In the four weeks since I began writing this I have watched John McCain conflate Sunni and Shiite extremists into one organization known as Al Qaeda. His reason seemingly is that Americans are too dense and racist to recognize the difference.

In the four weeks since I began writing this I have watched Barack Obama give a speech that respected the intelligence of the listener by confronting the racism in this country. Even so, I was saddened by his “condemning” of the words of his friend and pastor, Jeremiah Wright. I was saddened that in what was an otherwise brave and intelligent speech were a few placating comments to those who can’t see a difference between offense and provocation.
In this case I find myself disagreeing with all the media personnel I have heard and even with Obama himself.
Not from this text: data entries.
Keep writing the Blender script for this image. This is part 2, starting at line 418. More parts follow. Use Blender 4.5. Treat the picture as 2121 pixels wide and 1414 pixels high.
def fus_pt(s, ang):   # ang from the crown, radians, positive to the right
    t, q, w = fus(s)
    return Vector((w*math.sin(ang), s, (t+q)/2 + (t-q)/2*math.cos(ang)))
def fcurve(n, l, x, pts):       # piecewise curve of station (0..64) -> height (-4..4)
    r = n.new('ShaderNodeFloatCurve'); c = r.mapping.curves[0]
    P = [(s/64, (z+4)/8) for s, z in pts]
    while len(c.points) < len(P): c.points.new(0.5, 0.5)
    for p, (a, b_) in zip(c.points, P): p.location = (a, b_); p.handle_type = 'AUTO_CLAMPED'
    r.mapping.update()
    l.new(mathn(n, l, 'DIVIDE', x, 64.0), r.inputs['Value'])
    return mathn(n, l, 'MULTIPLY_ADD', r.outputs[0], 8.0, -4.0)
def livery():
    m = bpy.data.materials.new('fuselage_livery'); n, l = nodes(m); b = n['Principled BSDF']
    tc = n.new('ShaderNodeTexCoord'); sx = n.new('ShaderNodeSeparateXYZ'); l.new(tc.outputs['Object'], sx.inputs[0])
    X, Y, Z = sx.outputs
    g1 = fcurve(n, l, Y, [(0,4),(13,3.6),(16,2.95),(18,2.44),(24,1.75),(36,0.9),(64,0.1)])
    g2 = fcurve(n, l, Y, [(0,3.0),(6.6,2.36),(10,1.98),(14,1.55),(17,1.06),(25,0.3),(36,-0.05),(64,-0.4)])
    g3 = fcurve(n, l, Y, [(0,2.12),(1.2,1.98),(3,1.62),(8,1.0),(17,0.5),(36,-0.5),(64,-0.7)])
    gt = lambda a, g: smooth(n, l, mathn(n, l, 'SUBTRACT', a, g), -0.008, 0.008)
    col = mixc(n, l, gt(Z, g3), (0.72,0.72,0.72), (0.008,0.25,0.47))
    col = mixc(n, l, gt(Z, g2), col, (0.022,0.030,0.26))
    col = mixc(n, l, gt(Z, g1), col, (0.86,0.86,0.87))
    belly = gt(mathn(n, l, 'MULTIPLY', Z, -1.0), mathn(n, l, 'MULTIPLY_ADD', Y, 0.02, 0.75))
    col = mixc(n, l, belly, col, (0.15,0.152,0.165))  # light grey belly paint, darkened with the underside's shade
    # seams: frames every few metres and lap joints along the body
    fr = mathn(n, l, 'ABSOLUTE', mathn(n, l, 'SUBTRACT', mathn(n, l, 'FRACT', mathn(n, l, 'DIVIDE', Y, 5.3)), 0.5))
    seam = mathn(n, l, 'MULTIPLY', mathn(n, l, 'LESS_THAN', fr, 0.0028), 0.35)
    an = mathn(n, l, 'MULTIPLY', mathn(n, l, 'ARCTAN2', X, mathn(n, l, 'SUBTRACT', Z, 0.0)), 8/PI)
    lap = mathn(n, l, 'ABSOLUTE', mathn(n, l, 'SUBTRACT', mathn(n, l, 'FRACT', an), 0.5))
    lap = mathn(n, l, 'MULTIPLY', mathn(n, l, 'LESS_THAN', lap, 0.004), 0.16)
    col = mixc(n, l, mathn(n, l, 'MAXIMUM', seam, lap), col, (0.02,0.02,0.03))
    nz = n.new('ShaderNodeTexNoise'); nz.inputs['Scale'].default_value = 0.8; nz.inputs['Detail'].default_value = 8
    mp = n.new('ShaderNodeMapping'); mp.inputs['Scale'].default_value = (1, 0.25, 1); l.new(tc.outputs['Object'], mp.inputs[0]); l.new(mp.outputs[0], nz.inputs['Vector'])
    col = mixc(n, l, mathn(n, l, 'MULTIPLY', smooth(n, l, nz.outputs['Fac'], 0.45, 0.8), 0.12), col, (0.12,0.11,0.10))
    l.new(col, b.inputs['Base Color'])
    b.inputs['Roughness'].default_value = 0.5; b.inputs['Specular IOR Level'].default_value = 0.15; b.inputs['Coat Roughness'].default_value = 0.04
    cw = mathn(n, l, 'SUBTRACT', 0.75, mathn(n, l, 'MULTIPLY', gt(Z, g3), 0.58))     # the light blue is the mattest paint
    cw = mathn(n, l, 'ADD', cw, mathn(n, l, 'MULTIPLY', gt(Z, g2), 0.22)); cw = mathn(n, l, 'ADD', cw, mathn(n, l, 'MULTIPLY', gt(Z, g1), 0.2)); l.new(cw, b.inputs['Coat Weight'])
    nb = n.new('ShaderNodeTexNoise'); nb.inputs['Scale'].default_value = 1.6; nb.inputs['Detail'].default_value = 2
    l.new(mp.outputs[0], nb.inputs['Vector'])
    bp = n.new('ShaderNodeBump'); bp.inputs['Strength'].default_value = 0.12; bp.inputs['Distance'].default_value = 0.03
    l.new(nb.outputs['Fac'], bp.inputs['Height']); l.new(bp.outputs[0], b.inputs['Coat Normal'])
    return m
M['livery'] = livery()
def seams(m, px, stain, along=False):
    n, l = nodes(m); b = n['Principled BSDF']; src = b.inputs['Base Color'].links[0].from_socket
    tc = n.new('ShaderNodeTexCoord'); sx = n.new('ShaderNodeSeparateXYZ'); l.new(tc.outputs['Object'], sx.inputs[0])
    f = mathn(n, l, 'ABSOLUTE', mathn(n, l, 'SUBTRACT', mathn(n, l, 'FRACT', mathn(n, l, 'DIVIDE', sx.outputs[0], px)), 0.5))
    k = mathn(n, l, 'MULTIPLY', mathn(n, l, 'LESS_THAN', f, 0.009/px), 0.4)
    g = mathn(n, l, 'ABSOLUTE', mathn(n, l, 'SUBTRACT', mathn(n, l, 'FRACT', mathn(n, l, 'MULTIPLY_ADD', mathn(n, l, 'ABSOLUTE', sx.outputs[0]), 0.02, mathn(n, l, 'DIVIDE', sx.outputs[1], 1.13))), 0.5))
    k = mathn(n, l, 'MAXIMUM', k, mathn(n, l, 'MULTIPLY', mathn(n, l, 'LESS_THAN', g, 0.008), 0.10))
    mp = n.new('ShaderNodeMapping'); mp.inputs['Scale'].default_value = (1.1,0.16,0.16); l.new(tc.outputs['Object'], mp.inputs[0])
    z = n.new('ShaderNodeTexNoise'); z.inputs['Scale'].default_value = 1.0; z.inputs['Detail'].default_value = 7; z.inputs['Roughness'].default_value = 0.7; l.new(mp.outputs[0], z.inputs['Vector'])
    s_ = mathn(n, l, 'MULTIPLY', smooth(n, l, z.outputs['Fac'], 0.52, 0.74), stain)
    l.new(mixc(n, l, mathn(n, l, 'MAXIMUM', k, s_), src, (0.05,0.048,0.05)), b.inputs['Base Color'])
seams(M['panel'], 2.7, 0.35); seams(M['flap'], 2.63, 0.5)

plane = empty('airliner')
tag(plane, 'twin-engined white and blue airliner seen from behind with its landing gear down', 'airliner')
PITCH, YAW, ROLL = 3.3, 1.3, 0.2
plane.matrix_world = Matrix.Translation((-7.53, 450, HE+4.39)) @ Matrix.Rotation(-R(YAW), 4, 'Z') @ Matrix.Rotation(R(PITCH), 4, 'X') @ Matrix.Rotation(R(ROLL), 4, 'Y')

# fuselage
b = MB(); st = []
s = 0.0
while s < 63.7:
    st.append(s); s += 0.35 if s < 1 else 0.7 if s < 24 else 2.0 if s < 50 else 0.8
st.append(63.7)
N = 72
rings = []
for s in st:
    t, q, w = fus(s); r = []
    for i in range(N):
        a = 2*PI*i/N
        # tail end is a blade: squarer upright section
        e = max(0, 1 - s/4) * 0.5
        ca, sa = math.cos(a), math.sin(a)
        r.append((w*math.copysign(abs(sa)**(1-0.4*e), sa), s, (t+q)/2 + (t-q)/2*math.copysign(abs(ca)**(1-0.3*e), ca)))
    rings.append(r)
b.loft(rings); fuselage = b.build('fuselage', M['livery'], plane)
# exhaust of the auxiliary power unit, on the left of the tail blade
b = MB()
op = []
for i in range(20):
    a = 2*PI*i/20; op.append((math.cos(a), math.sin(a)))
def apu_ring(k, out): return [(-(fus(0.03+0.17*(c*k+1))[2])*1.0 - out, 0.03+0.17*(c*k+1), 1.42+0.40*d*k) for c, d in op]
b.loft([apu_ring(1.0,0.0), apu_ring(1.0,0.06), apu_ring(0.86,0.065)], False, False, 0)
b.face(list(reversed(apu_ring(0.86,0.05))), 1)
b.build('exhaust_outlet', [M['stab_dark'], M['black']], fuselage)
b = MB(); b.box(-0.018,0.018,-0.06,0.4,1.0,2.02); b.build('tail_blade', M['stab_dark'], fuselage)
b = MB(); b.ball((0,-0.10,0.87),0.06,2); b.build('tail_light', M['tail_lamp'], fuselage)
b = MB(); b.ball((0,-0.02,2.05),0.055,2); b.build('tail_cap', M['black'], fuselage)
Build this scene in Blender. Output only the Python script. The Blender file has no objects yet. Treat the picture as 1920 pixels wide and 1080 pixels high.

Jeremiah Wright is not his biggest weakness but may very well be one of his greatest assets. Maybe I should put it this way; in a country that truly valued education, substantive debate and empathy, Jeremiah Wright would be one of Barack Obama’s biggest assets.


“Those who profess to favor freedom, and yet depreciate agitation, are men who want rain without thunder and lightning.”--Frederick Douglass




J.A.L.


(The later parts of this posting were inspired by conversations I had with Dr. Steven Benton while he was writing his dissertation, “ICHABOD’S CHILDREN: Anti-Intellectualism and the American Pedagogical Imagination.” It is also a celebration of the successful adjudication of that same document.)